### [To do]
Retype exactly what runs from the first line of the data to the line with "from mathutils import Vector, Matrix, Euler", keeping both of those lines and skipping pictures.

━━━━━━

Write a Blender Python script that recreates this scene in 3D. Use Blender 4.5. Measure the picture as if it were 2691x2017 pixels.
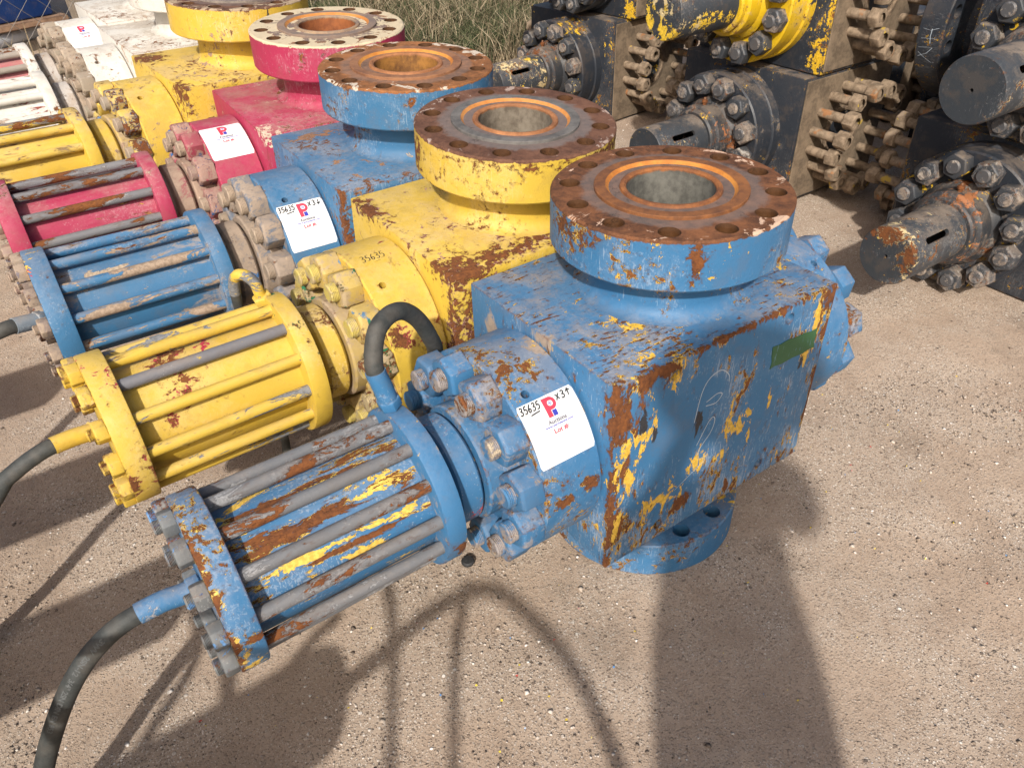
import bpy, bmesh, math, random
import numpy as np
from mathutils import Vector, Matrix, Euler

R = math.radians
rng = random.Random(7)
nrng = np.random.default_rng(7)
scene = bpy.context.scene
for o in list(bpy.data.objects):
    bpy.data.objects.remove(o)
C = scene.collection

# ------------------------------------------------------------------ camera
cam_d = bpy.data.cameras.new('camera')
cam = bpy.data.objects.new('camera', cam_d)
C.objects.link(cam)
cam_d.sensor_width = 36.0
cam_d.lens = 36.0 * 2022.74 / 2691.0
cam_d.clip_start = 0.02
cam_d.clip_end = 500
CP = Vector((-1.078, -1.0213, 1.5029))
CR = Vector((0.81934, -0.57266, -0.0273))
CU = Vector((0.36215, 0.48006, 0.79899))
CF = Vector((0.44445, 0.66453, -0.60072))
cam.matrix_world = Matrix(((CR.x, CU.x, -CF.x, CP.x), (CR.y, CU.y, -CF.y, CP.y), (CR.z, CU.z, -CF.z, CP.z), (0, 0, 0, 1)))
scene.camera = cam

# ------------------------------------------------------------------ sky and sun
SUN_D = Vector((0.87, 0.98, -1.0)).normalized()          # the way the light travels
sun_el = math.asin(-SUN_D.z)
sun_rot = math.atan2(-SUN_D.x, -SUN_D.y)
world = bpy.data.worlds.new('World')
scene.world = world
world.use_nodes = True
wt = world.node_tree
wt.nodes.clear()
wo = wt.nodes.new('ShaderNodeOutputWorld')
wb = wt.nodes.new('ShaderNodeBackground')
ws = wt.nodes.new('ShaderNodeTexSky')
ws.sky_type = 'NISHITA'
ws.sun_disc = False
ws.sun_elevation = sun_el
ws.sun_rotation = sun_rot
ws.dust_density = 5.0
ws.air_density = 0.9
ws.ozone_density = 0.4
wb.inputs['Strength'].default_value = 0.125
wt.links.new(ws.outputs[0], wb.inputs[0])
wt.links.new(wb.outputs[0], wo.inputs[0])
sl = bpy.data.lights.new('sun', 'SUN')
sl.energy = 4.4
sl.angle = R(1.5)
sl.color = (1.0, 0.95, 0.88)
so = bpy.data.objects.new('sun', sl)
so.rotation_euler = SUN_D.to_track_quat('-Z', 'Y').to_euler()
so.location = (-4, -5, 6)
C.objects.link(so)

scene.view_settings.view_transform = 'Standard'
scene.view_settings.look = 'None'
scene.view_settings.gamma = 1.0
scene.view_settings.exposure = 0.17
scene.view_settings.use_curve_mapping = False
scene.render.engine = 'CYCLES'
scene.cycles.max_bounces = 5
scene.cycles.diffuse_bounces = 3
scene.cycles.glossy_bounces = 2
scene.render.resolution_x = 1024
scene.render.resolution_y = 767

# ------------------------------------------------------------------ object helpers
def link(o, parent=None):
    C.objects.link(o)
    if parent is not None:
        o.parent = parent
    return o

def tag(o, label=None, cat=None, group=None, kind=None):
    if label: o['label'] = label
    if cat: o['category'] = cat
    if group: o['group'] = group
    if kind: o['kind'] = kind
    return o

def empty(name, loc=(0, 0, 0), rot=None):
    o = bpy.data.objects.new(name, None)
    o.empty_display_size = 0.1
    o.location = loc
    if rot is not None:
        o.rotation_euler = rot
    C.objects.link(o)
    return o

def part(name, me, mat, parent=None, mw=None):
    """one mesh object; the material sits on the object so that alike pieces share mesh data"""
    if not me.materials:
        me.materials.append(None)
    o = bpy.data.objects.new(name, me)
    link(o, parent)
    o.material_slots[0].link = 'OBJECT'
    o.material_slots[0].material = mat
    if mw is not None:
        o.matrix_local = mw
    return o

def mesh(verts, faces, name='m', smooth=None):
    me = bpy.data.meshes.new(name)
    me.from_pydata([tuple(v) for v in verts], [], [tuple(f) for f in faces])
    me.update()
    finish(me, smooth)
    return me

def finish(me, smooth=35):
    bm = bmesh.new(); bm.from_mesh(me)
    bmesh.ops.recalc_face_normals(bm, faces=bm.faces)
    bm.to_mesh(me); bm.free()
    if smooth is not None:
        me.polygons.foreach_set('use_smooth', [True] * len(me.polygons))
        me.set_sharp_from_angle(angle=R(smooth))
    return me

class MB:
    def __init__(s): s.v = []; s.f = []
    def add(s, verts, faces, M=None):
        b = len(s.v)
        for v in verts:
            s.v.append(tuple(M @ Vector(v)) if M is not None else tuple(v))
        s.f += [tuple(i + b for i in f) for f in faces]
        return s
    def lathe(s, prof, n=48, M=None, cap=True, closed=False, flip=0.0):
        """profile of (r, h) turned about z"""
        vs = []; fs = []
        m = len(prof)
        for j in range(n):
            a = 2 * math.pi * j / n + flip
            ca, sa = math.cos(a), math.sin(a)
            for r, h in prof: vs.append((r * ca, r * sa, h))
        rng_ = m if closed else m - 1
        for j in range(n):
            k = (j + 1) % n
            for i in range(rng_):
                i2 = (i + 1) % m
                fs.append((j * m + i, k * m + i, k * m + i2, j * m + i2))
        if cap and not closed:
            fs.append(tuple(j * m for j in range(n))); fs.append(tuple(j * m + m - 1 for j in reversed(range(n))))
        return s.add(vs, fs, M)
    def box(s, a, b, M=None):
        (x0, y0, z0), (x1, y1, z1) = a, b
        vs = [(x0, y0, z0), (x1, y0, z0), (x1, y1, z0), (x0, y1, z0), (x0, y0, z1), (x1, y0, z1), (x1, y1, z1), (x0, y1, z1)]
        fs = [(0, 3, 2, 1), (4, 5, 6, 7), (0, 1, 5, 4), (1, 2, 6, 5), (2, 3, 7, 6), (3, 0, 4, 7)]
        return s.add(vs, fs, M)
    def tube(s, pts, rad, n=12, caps=True):
        pts = [Vector(p) for p in pts]
        vs = []; fs = []
        up = None
        for i, p in enumerate(pts):
            t = (pts[min(i + 1, len(pts) - 1)] - pts[max(i - 1, 0)]).normalized()
            if up is None:
                up = Vector((0, 0, 1)) if abs(t.z) < .9 else Vector((1, 0, 0))
            sd = t.cross(up).normalized(); up = sd.cross(t).normalized()
            r = rad[i] if isinstance(rad, (list, tuple)) else rad
            for j in range(n):
                a = 2 * math.pi * j / n
                vs.append(p + r * (math.cos(a) * sd + math.sin(a) * up))
        for i in range(len(pts) - 1):
            for j in range(n):
                k = (j + 1) % n
                fs.append((i * n + j, i * n + k, (i + 1) * n + k, (i + 1) * n + j))
        if caps:
            fs.append(tuple(reversed(range(n)))); fs.append(tuple(range((len(pts) - 1) * n, len(pts) * n)))
        return s.add(vs, fs)
    def mesh(s, smooth=35, name='m'):
        return mesh(s.v, s.f, name, smooth)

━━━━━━

### [Right answer]
Write a Blender Python script that recreates this scene in 3D. Use Blender 4.5. Measure the picture as if it were 2691x2017 pixels.
import bpy, bmesh, math, random
import numpy as np
from mathutils import Vector, Matrix, Euler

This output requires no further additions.